Las Vegas Sun

April 26, 2024

Regents defend votes on CCSN

University regents responsible for closed meetings that removed the Community College of Southern Nevada president and his adviser remain deeply divided over their actions a week after a move to rescind the firings failed.

On "Face to Face with Jon Ralston" Wednesday, Regents Bret Whipple and Howard Rosenberg, who voted on opposite sides of the issue defended their votes on the removal of CCSN President Ron Remington and his adviser and lobbyist John Cummings.

The program airs on Las Vegas ONE, Cox Cable channels 1 and 19.

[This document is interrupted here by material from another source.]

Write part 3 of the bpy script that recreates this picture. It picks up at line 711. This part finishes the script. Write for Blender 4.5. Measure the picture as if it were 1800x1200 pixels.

The two regents stood by their previous votes -- Whipple's to oust the duo and Rosenberg's to keep them -- but Rosenberg expressed outrage at himself and the rest of the Board of Regents for not allowing Remington and others accused of wrongdoing to defend themselves.

He added that regents should have been given time to read the report. The 1,000-page report was instead partially read to the regents, in a way that Rosenberg said favored the removals.

"It is without doubt, one of the most jumbled up, inconclusive pieces of circumstantial garbage that I have ever in my life read," Rosenberg said of the report. "I am furious with it. And I am furious with us not being able to get through what I consider to be a proper process and do it properly by listening to someone who has worked for us for 30 years. We didn't give him the chance to talk to us, and that's wrong."

Rosenberg said the report did not support firing Remington, who had just been given a "glowing recommendation" by the Board of Regents.

"There wasn't enough there for me to take and throw a human life away, and that is essentially what we did," Rosenberg said.

Whipple disagreed, telling Ralston that the 17 hours the board spent going over the report was more than sufficient. Whipple said he even came in a couple of hours early to read Remington's transcript from his interview with the private investigator, Jeffrey Cohen, who prepared the report.

Whipple told Ralston that, after reading the transcript and hearing the report, he thought speaking with Remington in person "wouldn't have changed my opinion."

"The reason I voted the way I did was that I truly believed we needed a change in leadership," Whipple said.

"(Remington) answered in those transcripts the same way he answered on this program," Whipple said. "How many times can he say the same thing -- 'I don't know' or 'I didn't know that.' That to me, again, there was a problem in regard to not what he did know but what he didn't know."

Whipple told Ralston there was evidence in the report that Remington or Cummings violated policies regarding community college admission, hiring and capital lists, and that there was a number of facts and circumstances surroundings Cummings' rise to power that concerned him.

He said the primary issue, however, was whether either administrator wrongfully bypassed the Board of Regents in their attempts to make the community college a four-year university through the Legislature.

Assemblywoman Chris Giunchigliani, a CCSN spokeswoman, narrowly avoided being fired for her involvement in the bill. Whipple said his main issue was that she was doing legislative work while being paid by the community college.

Whipple said that Topazia "Briget" Jones kept her job because she was merely "a pawn between Wendell Williams and John Cummings" and was doing what she was told.

Rosenberg said he questioned whether the regents had a right to even vote on Jones, but that he tended to believe Remington, a "30-year-employee," over "one that has been there for a month and a half."

Attorney General Brian Sandoval said he had made it a priority to address the five open-meeting law complaints filed against the Board of Regents, three of which have the potential of overturning the removal of Remington and Cummings.

Remington and Cummings were arguing for transcripts from the closed meeting, as ordered by Distrct Court Judge Jackie Glass. University system attorneys had refused to turn over the transcripts pending a clarification from Glass on whether they must turn over verbatim transcripts or minutes of the 17-hour meeting.

Regent Chairman Stavros Anthony ordered Wednesday that a transcript be made and given to anyone who was discussed during the meeting.

"Give them a verbatim transcript, give them the recording, give them everything they ask for," Rosenberg said. "They are entitled it."